EXERCISE AIM: Restate, word for word, every line of the data.

DATA SEGMENT:
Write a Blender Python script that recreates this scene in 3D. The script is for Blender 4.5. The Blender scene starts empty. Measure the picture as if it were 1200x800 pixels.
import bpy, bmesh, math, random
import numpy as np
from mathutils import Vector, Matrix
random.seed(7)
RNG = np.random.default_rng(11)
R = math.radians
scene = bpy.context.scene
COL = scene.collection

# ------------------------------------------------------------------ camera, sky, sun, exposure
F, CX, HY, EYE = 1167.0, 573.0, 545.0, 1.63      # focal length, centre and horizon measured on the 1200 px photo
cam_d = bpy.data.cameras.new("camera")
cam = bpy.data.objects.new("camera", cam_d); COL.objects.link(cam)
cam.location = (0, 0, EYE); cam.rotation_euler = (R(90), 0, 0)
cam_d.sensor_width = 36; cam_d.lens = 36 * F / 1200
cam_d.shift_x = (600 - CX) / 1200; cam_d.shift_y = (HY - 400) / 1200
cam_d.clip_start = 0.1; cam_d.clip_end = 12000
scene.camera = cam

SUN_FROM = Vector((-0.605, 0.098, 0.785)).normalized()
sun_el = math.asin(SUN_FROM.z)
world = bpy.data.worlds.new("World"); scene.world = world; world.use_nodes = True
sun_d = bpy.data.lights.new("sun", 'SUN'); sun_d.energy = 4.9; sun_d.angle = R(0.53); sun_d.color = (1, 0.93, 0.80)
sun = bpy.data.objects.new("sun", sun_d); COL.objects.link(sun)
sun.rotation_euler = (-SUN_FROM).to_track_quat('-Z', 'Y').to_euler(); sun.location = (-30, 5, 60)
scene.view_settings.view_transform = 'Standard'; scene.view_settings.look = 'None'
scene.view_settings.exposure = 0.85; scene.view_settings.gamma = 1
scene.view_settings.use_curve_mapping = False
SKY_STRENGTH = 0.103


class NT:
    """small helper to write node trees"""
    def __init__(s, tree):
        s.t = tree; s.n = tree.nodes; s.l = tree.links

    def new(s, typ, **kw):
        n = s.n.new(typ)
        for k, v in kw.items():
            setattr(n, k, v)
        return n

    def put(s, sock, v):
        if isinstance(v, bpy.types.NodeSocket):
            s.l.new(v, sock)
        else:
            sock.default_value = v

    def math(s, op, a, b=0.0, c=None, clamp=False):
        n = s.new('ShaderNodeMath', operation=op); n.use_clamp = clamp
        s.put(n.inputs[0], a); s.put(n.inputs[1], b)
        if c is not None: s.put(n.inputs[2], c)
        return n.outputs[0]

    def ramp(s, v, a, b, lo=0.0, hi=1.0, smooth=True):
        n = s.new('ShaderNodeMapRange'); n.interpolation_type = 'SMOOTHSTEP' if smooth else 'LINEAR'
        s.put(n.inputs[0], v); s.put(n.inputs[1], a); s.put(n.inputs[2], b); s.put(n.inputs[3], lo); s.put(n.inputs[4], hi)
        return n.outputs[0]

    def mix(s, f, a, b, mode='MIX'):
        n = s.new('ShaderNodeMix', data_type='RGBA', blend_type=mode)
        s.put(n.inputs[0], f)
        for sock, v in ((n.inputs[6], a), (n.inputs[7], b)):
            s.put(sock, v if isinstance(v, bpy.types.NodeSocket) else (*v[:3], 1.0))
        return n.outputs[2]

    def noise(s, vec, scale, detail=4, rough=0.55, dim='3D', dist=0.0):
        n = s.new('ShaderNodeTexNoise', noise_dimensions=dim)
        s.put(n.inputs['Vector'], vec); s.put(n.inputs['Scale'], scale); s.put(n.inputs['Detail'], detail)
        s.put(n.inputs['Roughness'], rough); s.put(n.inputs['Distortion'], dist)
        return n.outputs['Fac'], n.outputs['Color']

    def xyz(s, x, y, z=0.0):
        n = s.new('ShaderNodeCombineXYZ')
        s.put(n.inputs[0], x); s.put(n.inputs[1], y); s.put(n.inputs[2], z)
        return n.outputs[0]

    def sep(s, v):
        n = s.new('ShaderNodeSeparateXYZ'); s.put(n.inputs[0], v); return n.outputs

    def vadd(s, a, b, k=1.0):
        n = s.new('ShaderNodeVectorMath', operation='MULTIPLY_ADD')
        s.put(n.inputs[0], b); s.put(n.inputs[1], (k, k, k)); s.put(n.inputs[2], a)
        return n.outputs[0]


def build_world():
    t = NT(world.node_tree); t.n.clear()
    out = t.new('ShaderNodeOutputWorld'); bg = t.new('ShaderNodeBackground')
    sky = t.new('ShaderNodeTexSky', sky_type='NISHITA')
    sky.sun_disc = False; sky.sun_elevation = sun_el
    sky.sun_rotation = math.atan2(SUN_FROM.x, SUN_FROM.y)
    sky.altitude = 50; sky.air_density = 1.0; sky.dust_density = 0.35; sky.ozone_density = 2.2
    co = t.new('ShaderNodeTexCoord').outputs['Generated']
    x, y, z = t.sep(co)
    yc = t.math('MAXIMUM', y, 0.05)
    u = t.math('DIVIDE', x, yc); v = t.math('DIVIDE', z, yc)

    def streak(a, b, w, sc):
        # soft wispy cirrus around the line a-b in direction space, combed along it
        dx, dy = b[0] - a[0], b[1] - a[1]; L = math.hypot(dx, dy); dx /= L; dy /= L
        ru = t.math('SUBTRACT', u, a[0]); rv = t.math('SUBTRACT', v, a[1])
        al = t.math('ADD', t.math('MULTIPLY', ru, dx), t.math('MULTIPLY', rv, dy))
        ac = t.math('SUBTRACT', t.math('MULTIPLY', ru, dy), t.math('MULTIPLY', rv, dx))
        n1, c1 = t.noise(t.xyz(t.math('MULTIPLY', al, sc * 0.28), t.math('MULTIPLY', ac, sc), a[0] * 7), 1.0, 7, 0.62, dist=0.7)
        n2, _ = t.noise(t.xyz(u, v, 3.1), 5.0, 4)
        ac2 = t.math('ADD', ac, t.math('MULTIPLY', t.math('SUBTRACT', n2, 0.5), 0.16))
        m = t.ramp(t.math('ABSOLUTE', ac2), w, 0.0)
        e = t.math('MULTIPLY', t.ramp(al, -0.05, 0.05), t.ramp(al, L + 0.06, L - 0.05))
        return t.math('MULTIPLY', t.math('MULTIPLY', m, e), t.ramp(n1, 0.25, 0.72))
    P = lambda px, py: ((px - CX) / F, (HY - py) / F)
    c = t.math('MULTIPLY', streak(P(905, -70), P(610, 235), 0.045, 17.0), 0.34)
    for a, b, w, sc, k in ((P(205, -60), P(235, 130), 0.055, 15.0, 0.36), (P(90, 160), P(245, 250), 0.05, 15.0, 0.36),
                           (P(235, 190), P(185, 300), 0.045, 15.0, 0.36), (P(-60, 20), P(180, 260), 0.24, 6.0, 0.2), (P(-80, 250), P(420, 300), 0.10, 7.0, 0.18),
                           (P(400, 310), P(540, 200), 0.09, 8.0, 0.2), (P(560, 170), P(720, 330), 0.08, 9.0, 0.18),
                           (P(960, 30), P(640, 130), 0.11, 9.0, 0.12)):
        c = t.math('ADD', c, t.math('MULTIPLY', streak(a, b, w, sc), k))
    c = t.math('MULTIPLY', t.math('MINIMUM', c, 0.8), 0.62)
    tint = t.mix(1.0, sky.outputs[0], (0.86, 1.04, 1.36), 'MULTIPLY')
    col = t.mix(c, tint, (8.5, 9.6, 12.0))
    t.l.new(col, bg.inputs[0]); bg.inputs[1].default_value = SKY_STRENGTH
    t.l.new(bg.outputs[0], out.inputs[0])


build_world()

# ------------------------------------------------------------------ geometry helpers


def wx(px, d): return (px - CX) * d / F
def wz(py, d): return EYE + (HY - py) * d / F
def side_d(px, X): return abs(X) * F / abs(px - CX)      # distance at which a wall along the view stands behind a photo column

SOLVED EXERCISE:
Write a Blender Python script that recreates this scene in 3D. The script is for Blender 4.5. The Blender scene starts empty. Measure the picture as if it were 1200x800 pixels.
import bpy, bmesh, math, random
import numpy as np
from mathutils import Vector, Matrix
random.seed(7)
RNG = np.random.default_rng(11)
R = math.radians
scene = bpy.context.scene
COL = scene.collection

# ------------------------------------------------------------------ camera, sky, sun, exposure
F, CX, HY, EYE = 1167.0, 573.0, 545.0, 1.63      # focal length, centre and horizon measured on the 1200 px photo
cam_d = bpy.data.cameras.new("camera")
cam = bpy.data.objects.new("camera", cam_d); COL.objects.link(cam)
cam.location = (0, 0, EYE); cam.rotation_euler = (R(90), 0, 0)
cam_d.sensor_width = 36; cam_d.lens = 36 * F / 1200
cam_d.shift_x = (600 - CX) / 1200; cam_d.shift_y = (HY - 400) / 1200
cam_d.clip_start = 0.1; cam_d.clip_end = 12000
scene.camera = cam

SUN_FROM = Vector((-0.605, 0.098, 0.785)).normalized()
sun_el = math.asin(SUN_FROM.z)
world = bpy.data.worlds.new("World"); scene.world = world; world.use_nodes = True
sun_d = bpy.data.lights.new("sun", 'SUN'); sun_d.energy = 4.9; sun_d.angle = R(0.53); sun_d.color = (1, 0.93, 0.80)
sun = bpy.data.objects.new("sun", sun_d); COL.objects.link(sun)
sun.rotation_euler = (-SUN_FROM).to_track_quat('-Z', 'Y').to_euler(); sun.location = (-30, 5, 60)
scene.view_settings.view_transform = 'Standard'; scene.view_settings.look = 'None'
scene.view_settings.exposure = 0.85; scene.view_settings.gamma = 1
scene.view_settings.use_curve_mapping = False
SKY_STRENGTH = 0.103


class NT:
    """small helper to write node trees"""
    def __init__(s, tree):
        s.t = tree; s.n = tree.nodes; s.l = tree.links

    def new(s, typ, **kw):
        n = s.n.new(typ)
        for k, v in kw.items():
            setattr(n, k, v)
        return n

    def put(s, sock, v):
        if isinstance(v, bpy.types.NodeSocket):
            s.l.new(v, sock)
        else:
            sock.default_value = v

    def math(s, op, a, b=0.0, c=None, clamp=False):
        n = s.new('ShaderNodeMath', operation=op); n.use_clamp = clamp
        s.put(n.inputs[0], a); s.put(n.inputs[1], b)
        if c is not None: s.put(n.inputs[2], c)
        return n.outputs[0]

    def ramp(s, v, a, b, lo=0.0, hi=1.0, smooth=True):
        n = s.new('ShaderNodeMapRange'); n.interpolation_type = 'SMOOTHSTEP' if smooth else 'LINEAR'
        s.put(n.inputs[0], v); s.put(n.inputs[1], a); s.put(n.inputs[2], b); s.put(n.inputs[3], lo); s.put(n.inputs[4], hi)
        return n.outputs[0]

    def mix(s, f, a, b, mode='MIX'):
        n = s.new('ShaderNodeMix', data_type='RGBA', blend_type=mode)
        s.put(n.inputs[0], f)
        for sock, v in ((n.inputs[6], a), (n.inputs[7], b)):
            s.put(sock, v if isinstance(v, bpy.types.NodeSocket) else (*v[:3], 1.0))
        return n.outputs[2]

    def noise(s, vec, scale, detail=4, rough=0.55, dim='3D', dist=0.0):
        n = s.new('ShaderNodeTexNoise', noise_dimensions=dim)
        s.put(n.inputs['Vector'], vec); s.put(n.inputs['Scale'], scale); s.put(n.inputs['Detail'], detail)
        s.put(n.inputs['Roughness'], rough); s.put(n.inputs['Distortion'], dist)
        return n.outputs['Fac'], n.outputs['Color']

    def xyz(s, x, y, z=0.0):
        n = s.new('ShaderNodeCombineXYZ')
        s.put(n.inputs[0], x); s.put(n.inputs[1], y); s.put(n.inputs[2], z)
        return n.outputs[0]

    def sep(s, v):
        n = s.new('ShaderNodeSeparateXYZ'); s.put(n.inputs[0], v); return n.outputs

    def vadd(s, a, b, k=1.0):
        n = s.new('ShaderNodeVectorMath', operation='MULTIPLY_ADD')
        s.put(n.inputs[0], b); s.put(n.inputs[1], (k, k, k)); s.put(n.inputs[2], a)
        return n.outputs[0]


def build_world():
    t = NT(world.node_tree); t.n.clear()
    out = t.new('ShaderNodeOutputWorld'); bg = t.new('ShaderNodeBackground')
    sky = t.new('ShaderNodeTexSky', sky_type='NISHITA')
    sky.sun_disc = False; sky.sun_elevation = sun_el
    sky.sun_rotation = math.atan2(SUN_FROM.x, SUN_FROM.y)
    sky.altitude = 50; sky.air_density = 1.0; sky.dust_density = 0.35; sky.ozone_density = 2.2
    co = t.new('ShaderNodeTexCoord').outputs['Generated']
    x, y, z = t.sep(co)
    yc = t.math('MAXIMUM', y, 0.05)
    u = t.math('DIVIDE', x, yc); v = t.math('DIVIDE', z, yc)

    def streak(a, b, w, sc):
        # soft wispy cirrus around the line a-b in direction space, combed along it
        dx, dy = b[0] - a[0], b[1] - a[1]; L = math.hypot(dx, dy); dx /= L; dy /= L
        ru = t.math('SUBTRACT', u, a[0]); rv = t.math('SUBTRACT', v, a[1])
        al = t.math('ADD', t.math('MULTIPLY', ru, dx), t.math('MULTIPLY', rv, dy))
        ac = t.math('SUBTRACT', t.math('MULTIPLY', ru, dy), t.math('MULTIPLY', rv, dx))
        n1, c1 = t.noise(t.xyz(t.math('MULTIPLY', al, sc * 0.28), t.math('MULTIPLY', ac, sc), a[0] * 7), 1.0, 7, 0.62, dist=0.7)
        n2, _ = t.noise(t.xyz(u, v, 3.1), 5.0, 4)
        ac2 = t.math('ADD', ac, t.math('MULTIPLY', t.math('SUBTRACT', n2, 0.5), 0.16))
        m = t.ramp(t.math('ABSOLUTE', ac2), w, 0.0)
        e = t.math('MULTIPLY', t.ramp(al, -0.05, 0.05), t.ramp(al, L + 0.06, L - 0.05))
        return t.math('MULTIPLY', t.math('MULTIPLY', m, e), t.ramp(n1, 0.25, 0.72))
    P = lambda px, py: ((px - CX) / F, (HY - py) / F)
    c = t.math('MULTIPLY', streak(P(905, -70), P(610, 235), 0.045, 17.0), 0.34)
    for a, b, w, sc, k in ((P(205, -60), P(235, 130), 0.055, 15.0, 0.36), (P(90, 160), P(245, 250), 0.05, 15.0, 0.36),
                           (P(235, 190), P(185, 300), 0.045, 15.0, 0.36), (P(-60, 20), P(180, 260), 0.24, 6.0, 0.2), (P(-80, 250), P(420, 300), 0.10, 7.0, 0.18),
                           (P(400, 310), P(540, 200), 0.09, 8.0, 0.2), (P(560, 170), P(720, 330), 0.08, 9.0, 0.18),
                           (P(960, 30), P(640, 130), 0.11, 9.0, 0.12)):
        c = t.math('ADD', c, t.math('MULTIPLY', streak(a, b, w, sc), k))
    c = t.math('MULTIPLY', t.math('MINIMUM', c, 0.8), 0.62)
    tint = t.mix(1.0, sky.outputs[0], (0.86, 1.04, 1.36), 'MULTIPLY')
    col = t.mix(c, tint, (8.5, 9.6, 12.0))
    t.l.new(col, bg.inputs[0]); bg.inputs[1].default_value = SKY_STRENGTH
    t.l.new(bg.outputs[0], out.inputs[0])


build_world()

# ------------------------------------------------------------------ geometry helpers


def wx(px, d): return (px - CX) * d / F
def wz(py, d): return EYE + (HY - py) * d / F
def side_d(px, X): return abs(X) * F / abs(px - CX)      # distance at which a wall along the view stands behind a photo column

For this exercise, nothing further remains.